Lamming got the title of the novel from a line in a poem by Derek Walcott in which the persona addresses white persons separated from him by colour and class, declaring “you in the castle of your skin, I among the swineherd.” But he reverses it, placing the black peasant in the castle of his skin, restoring some dignity to him since his black skin is the only castle he would possess.

Of note in The Pleasures of Exile is Lamming’s savage, rather hasty and unfair dismissal of VS Naipaul.

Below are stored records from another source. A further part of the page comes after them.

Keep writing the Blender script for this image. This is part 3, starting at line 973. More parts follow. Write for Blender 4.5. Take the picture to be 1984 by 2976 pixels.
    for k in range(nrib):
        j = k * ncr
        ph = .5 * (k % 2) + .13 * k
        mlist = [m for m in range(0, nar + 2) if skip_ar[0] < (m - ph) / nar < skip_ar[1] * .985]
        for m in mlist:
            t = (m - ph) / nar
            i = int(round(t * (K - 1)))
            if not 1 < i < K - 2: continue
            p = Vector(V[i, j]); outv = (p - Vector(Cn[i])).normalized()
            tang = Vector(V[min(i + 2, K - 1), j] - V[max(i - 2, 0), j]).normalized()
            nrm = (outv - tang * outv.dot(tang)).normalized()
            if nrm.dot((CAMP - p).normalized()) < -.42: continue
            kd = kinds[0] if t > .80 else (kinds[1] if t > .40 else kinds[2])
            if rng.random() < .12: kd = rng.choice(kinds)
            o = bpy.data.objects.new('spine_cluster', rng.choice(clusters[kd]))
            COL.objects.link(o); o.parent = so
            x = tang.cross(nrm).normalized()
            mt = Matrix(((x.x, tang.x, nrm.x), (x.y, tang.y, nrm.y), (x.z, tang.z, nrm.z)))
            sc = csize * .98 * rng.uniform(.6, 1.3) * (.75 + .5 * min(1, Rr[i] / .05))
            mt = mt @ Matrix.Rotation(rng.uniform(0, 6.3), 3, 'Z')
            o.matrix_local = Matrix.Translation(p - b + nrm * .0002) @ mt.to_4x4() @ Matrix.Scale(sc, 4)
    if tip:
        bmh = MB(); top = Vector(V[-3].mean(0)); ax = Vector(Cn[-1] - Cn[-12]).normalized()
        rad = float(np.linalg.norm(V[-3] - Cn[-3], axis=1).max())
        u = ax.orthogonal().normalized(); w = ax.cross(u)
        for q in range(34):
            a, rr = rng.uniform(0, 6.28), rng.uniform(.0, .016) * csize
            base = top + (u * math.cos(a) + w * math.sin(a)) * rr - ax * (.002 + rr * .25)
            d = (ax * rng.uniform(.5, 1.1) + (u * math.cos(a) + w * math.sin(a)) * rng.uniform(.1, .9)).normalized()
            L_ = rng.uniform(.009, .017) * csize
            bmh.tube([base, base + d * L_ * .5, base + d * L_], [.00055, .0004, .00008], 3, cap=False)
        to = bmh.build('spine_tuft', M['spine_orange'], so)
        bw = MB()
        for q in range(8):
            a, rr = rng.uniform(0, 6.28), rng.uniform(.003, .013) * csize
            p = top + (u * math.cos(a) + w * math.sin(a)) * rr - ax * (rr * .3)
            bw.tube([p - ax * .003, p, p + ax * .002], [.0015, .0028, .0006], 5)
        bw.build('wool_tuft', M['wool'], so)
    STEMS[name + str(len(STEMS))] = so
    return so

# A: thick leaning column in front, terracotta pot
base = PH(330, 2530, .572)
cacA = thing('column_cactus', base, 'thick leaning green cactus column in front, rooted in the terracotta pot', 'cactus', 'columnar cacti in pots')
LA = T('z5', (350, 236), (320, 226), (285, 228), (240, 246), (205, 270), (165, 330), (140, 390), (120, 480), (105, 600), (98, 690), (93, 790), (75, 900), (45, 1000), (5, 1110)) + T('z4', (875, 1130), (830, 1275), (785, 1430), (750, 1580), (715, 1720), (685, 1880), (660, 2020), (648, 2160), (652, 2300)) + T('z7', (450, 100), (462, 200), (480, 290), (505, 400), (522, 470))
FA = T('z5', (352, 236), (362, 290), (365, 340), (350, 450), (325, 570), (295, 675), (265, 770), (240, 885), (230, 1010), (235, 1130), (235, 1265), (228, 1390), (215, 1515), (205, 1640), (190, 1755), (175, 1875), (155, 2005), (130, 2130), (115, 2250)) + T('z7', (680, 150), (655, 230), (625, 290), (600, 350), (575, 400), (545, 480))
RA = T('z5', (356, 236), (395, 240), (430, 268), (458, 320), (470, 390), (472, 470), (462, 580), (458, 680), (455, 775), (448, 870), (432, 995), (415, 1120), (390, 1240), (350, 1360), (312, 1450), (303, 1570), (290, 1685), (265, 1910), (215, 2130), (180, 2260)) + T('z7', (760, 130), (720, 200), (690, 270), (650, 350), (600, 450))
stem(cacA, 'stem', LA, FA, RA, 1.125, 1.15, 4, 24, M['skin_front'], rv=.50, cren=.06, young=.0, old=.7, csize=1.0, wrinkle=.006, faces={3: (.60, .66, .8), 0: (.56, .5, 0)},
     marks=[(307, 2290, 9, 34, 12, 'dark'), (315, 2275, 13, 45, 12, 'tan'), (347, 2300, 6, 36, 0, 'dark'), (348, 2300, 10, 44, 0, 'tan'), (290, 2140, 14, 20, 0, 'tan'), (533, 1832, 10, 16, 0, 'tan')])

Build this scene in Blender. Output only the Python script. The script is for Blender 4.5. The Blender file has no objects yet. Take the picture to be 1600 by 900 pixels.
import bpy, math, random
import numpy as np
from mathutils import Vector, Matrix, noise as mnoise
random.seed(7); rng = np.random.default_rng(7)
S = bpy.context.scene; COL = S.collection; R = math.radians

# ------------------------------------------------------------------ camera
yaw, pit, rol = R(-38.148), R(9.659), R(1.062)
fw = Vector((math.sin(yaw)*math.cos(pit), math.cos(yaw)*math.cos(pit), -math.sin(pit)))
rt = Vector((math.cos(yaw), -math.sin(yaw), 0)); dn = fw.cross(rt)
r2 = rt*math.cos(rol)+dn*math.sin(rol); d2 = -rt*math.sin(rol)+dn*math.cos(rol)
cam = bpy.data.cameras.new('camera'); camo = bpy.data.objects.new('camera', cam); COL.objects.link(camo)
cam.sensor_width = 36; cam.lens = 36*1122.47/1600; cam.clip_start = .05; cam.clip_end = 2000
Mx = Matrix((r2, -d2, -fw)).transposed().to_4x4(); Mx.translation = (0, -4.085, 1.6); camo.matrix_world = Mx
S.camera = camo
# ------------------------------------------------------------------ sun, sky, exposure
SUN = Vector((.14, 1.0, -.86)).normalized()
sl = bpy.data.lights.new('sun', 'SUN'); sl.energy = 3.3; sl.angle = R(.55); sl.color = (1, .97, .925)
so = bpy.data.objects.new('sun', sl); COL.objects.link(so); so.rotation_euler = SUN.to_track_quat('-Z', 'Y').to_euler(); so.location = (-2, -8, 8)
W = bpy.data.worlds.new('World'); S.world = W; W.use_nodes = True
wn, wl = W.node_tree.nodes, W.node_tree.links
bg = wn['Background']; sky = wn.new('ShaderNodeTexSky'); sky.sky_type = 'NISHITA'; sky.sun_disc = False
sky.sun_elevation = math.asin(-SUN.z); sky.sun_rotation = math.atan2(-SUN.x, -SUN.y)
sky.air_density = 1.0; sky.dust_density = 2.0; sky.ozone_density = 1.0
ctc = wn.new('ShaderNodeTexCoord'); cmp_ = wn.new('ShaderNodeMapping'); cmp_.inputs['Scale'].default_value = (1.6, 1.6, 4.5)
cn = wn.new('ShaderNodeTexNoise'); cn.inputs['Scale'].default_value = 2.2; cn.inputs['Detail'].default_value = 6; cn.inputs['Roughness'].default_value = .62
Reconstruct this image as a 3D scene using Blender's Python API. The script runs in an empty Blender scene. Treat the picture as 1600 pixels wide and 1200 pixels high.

“His books can’t move beyond a castrated satire... no important work can rest on satire alone. When such a writer is a colonial ashamed of his cultural background and striving like mad to prove himself through promotion to the peaks of a ‘superior’ culture... then satire is nothing more than a refuge. And it is too small a refuge for a writer who wishes to be taken seriously.”

However, in Conversations, a much later work, he speaks much more highly of Naipaul and his critical analysis of A House for Mr Biswas is full of praise. What makes The Pleasures of Exile outstanding, though, is that in 1960, it was an important pioneer in the development of post-colonial criticism. It must have influenced the rise of this critical discourse in Britain and around the world. Lamming outlines, not only what West Indian writers have gained from the English, but the contribution made by West Indian writers to English fiction. Adjunct to that, is his famous statement that “English is a West Indian language.” Most important in his ground-breaking post-colonial discourse is his use of Prospero and Caliban in Shakespeare’s The Tempest, which is now widely used by writers and critics as an archetypal metaphor for colonialism and slavery.